_MATERIAL_.
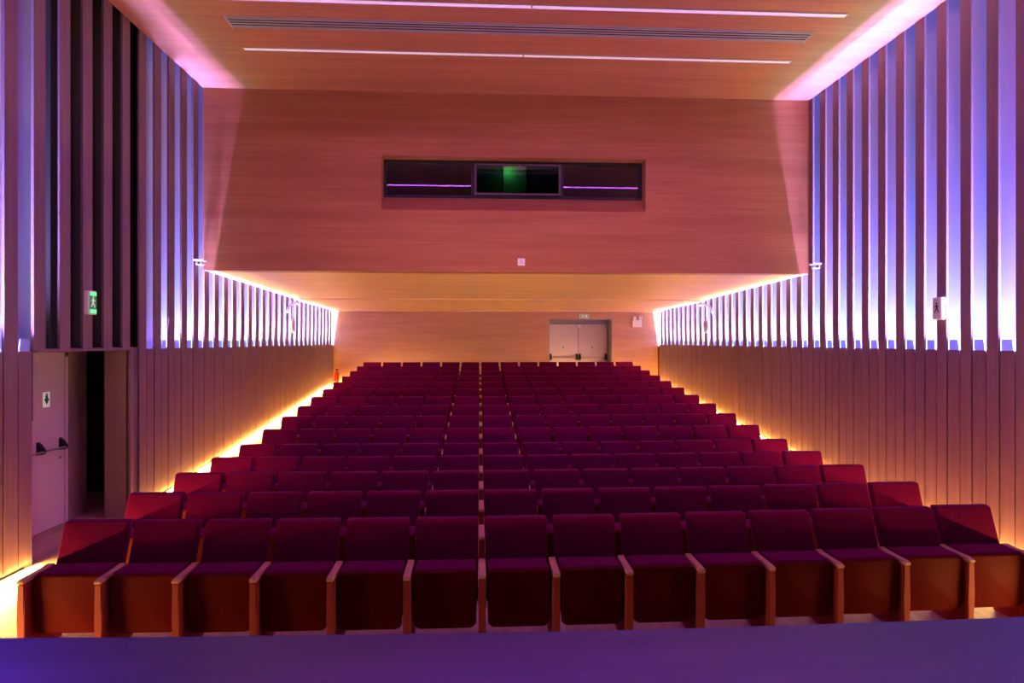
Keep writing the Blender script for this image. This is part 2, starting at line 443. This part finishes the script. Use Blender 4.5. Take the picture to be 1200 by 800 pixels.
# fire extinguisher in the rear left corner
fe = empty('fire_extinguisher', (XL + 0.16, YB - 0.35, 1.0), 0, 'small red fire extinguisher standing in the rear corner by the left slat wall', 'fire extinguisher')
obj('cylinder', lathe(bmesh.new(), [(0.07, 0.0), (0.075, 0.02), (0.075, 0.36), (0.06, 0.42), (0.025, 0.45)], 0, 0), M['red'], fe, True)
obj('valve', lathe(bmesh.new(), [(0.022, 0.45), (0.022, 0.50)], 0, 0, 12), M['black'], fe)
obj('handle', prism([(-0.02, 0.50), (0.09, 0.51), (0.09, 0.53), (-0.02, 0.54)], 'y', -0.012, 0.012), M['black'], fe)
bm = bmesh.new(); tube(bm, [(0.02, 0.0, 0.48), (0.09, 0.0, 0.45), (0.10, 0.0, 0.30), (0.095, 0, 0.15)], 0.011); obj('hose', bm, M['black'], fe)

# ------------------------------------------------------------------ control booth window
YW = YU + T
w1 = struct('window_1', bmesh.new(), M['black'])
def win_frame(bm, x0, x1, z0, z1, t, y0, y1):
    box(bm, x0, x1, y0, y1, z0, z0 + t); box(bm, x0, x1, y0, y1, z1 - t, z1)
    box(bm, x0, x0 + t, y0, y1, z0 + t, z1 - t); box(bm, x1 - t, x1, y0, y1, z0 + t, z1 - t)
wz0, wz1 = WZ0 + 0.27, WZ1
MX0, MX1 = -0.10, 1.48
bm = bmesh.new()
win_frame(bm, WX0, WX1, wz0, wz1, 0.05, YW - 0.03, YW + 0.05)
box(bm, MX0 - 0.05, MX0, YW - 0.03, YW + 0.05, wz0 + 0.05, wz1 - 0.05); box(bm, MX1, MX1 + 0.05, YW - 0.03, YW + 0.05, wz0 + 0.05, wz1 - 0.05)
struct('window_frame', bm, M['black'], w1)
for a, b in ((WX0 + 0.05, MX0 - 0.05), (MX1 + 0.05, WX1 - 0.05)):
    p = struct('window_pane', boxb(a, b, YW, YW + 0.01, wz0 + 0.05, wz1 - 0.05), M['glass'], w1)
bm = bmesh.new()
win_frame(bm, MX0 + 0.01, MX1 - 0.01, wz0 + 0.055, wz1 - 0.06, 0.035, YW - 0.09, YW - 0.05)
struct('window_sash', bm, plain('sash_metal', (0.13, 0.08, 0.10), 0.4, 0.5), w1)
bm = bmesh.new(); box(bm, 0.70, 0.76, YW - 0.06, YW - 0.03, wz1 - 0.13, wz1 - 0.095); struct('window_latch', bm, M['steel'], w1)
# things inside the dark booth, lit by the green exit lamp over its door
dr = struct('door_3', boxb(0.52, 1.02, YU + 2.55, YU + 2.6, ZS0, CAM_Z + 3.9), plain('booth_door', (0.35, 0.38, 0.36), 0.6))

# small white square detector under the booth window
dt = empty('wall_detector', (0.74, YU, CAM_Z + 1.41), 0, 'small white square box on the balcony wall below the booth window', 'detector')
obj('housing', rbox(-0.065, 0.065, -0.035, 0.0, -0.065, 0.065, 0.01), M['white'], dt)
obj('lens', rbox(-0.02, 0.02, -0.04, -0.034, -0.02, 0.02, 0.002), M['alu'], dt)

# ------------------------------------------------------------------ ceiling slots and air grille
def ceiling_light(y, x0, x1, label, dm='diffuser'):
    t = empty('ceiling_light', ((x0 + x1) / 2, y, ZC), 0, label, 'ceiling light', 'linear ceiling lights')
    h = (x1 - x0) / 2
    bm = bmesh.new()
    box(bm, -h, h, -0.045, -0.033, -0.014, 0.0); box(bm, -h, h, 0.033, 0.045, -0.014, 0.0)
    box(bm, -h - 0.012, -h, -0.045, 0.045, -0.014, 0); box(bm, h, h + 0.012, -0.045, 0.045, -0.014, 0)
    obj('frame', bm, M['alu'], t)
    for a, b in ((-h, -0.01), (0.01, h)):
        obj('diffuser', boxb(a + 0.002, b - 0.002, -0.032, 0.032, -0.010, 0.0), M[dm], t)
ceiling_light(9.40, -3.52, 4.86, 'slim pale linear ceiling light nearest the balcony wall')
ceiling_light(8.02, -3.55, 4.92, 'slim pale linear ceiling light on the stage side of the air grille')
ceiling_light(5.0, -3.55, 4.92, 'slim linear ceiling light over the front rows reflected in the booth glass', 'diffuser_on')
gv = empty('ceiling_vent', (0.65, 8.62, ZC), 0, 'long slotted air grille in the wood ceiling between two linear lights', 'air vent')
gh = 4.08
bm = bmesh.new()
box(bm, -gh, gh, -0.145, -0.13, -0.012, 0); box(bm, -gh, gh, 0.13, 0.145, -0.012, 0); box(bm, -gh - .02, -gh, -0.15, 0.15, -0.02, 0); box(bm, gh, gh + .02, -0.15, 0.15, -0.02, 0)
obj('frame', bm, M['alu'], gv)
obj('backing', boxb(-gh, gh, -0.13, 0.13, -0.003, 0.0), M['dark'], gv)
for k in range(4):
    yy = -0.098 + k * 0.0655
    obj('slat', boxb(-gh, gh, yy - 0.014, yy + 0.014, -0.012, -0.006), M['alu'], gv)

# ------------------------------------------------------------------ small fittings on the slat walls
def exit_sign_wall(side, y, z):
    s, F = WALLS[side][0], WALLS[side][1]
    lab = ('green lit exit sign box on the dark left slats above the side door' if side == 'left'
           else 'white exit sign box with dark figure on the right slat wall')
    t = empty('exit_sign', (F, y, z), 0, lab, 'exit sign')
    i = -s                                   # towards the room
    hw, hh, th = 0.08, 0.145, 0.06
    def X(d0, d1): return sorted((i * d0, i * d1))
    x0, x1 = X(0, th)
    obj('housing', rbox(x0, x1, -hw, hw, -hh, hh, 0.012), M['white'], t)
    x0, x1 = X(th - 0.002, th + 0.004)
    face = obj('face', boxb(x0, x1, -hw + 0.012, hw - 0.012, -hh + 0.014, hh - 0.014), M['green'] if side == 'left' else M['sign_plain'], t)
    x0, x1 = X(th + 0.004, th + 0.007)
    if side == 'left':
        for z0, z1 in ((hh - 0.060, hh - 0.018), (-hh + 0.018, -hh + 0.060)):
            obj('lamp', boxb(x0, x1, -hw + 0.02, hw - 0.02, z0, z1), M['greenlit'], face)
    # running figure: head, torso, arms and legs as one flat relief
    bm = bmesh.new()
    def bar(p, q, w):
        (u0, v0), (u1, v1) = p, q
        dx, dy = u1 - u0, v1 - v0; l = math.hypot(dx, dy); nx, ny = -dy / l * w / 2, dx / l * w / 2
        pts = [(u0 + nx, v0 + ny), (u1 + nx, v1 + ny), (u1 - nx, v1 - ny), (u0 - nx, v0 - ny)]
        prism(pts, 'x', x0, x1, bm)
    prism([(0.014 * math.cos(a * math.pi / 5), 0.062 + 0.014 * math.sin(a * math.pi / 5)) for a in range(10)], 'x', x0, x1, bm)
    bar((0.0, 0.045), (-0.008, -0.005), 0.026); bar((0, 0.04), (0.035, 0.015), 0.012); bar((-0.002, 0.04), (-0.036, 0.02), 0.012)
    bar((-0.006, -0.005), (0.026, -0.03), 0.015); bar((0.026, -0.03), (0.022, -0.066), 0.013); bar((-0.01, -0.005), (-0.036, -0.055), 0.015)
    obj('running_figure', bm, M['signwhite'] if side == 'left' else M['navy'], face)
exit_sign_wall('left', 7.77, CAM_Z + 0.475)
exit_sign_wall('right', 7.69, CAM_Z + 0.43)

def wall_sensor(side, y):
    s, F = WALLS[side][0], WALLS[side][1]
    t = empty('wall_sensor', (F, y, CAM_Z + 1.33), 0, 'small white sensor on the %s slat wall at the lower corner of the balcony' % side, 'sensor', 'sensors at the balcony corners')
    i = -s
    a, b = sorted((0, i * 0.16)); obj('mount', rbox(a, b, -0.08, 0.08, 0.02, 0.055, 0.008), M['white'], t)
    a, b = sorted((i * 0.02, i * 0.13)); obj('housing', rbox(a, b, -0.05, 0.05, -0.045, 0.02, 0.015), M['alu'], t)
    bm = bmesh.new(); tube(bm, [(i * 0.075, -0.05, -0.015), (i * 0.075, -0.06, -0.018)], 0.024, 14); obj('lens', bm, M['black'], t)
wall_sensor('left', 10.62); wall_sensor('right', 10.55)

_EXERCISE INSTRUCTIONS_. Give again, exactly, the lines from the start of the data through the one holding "dr = struct('door_3', boxb(0.52, 1.02, YU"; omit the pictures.

_THE RESPONSE_.
Keep writing the Blender script for this image. This is part 2, starting at line 443. This part finishes the script. Use Blender 4.5. Take the picture to be 1200 by 800 pixels.
# fire extinguisher in the rear left corner
fe = empty('fire_extinguisher', (XL + 0.16, YB - 0.35, 1.0), 0, 'small red fire extinguisher standing in the rear corner by the left slat wall', 'fire extinguisher')
obj('cylinder', lathe(bmesh.new(), [(0.07, 0.0), (0.075, 0.02), (0.075, 0.36), (0.06, 0.42), (0.025, 0.45)], 0, 0), M['red'], fe, True)
obj('valve', lathe(bmesh.new(), [(0.022, 0.45), (0.022, 0.50)], 0, 0, 12), M['black'], fe)
obj('handle', prism([(-0.02, 0.50), (0.09, 0.51), (0.09, 0.53), (-0.02, 0.54)], 'y', -0.012, 0.012), M['black'], fe)
bm = bmesh.new(); tube(bm, [(0.02, 0.0, 0.48), (0.09, 0.0, 0.45), (0.10, 0.0, 0.30), (0.095, 0, 0.15)], 0.011); obj('hose', bm, M['black'], fe)

# ------------------------------------------------------------------ control booth window
YW = YU + T
w1 = struct('window_1', bmesh.new(), M['black'])
def win_frame(bm, x0, x1, z0, z1, t, y0, y1):
    box(bm, x0, x1, y0, y1, z0, z0 + t); box(bm, x0, x1, y0, y1, z1 - t, z1)
    box(bm, x0, x0 + t, y0, y1, z0 + t, z1 - t); box(bm, x1 - t, x1, y0, y1, z0 + t, z1 - t)
wz0, wz1 = WZ0 + 0.27, WZ1
MX0, MX1 = -0.10, 1.48
bm = bmesh.new()
win_frame(bm, WX0, WX1, wz0, wz1, 0.05, YW - 0.03, YW + 0.05)
box(bm, MX0 - 0.05, MX0, YW - 0.03, YW + 0.05, wz0 + 0.05, wz1 - 0.05); box(bm, MX1, MX1 + 0.05, YW - 0.03, YW + 0.05, wz0 + 0.05, wz1 - 0.05)
struct('window_frame', bm, M['black'], w1)
for a, b in ((WX0 + 0.05, MX0 - 0.05), (MX1 + 0.05, WX1 - 0.05)):
    p = struct('window_pane', boxb(a, b, YW, YW + 0.01, wz0 + 0.05, wz1 - 0.05), M['glass'], w1)
bm = bmesh.new()
win_frame(bm, MX0 + 0.01, MX1 - 0.01, wz0 + 0.055, wz1 - 0.06, 0.035, YW - 0.09, YW - 0.05)
struct('window_sash', bm, plain('sash_metal', (0.13, 0.08, 0.10), 0.4, 0.5), w1)
bm = bmesh.new(); box(bm, 0.70, 0.76, YW - 0.06, YW - 0.03, wz1 - 0.13, wz1 - 0.095); struct('window_latch', bm, M['steel'], w1)
# things inside the dark booth, lit by the green exit lamp over its door
dr = struct('door_3', boxb(0.52, 1.02, YU + 2.55, YU + 2.6, ZS0, CAM_Z + 3.9), plain('booth_door', (0.35, 0.38, 0.36), 0.6))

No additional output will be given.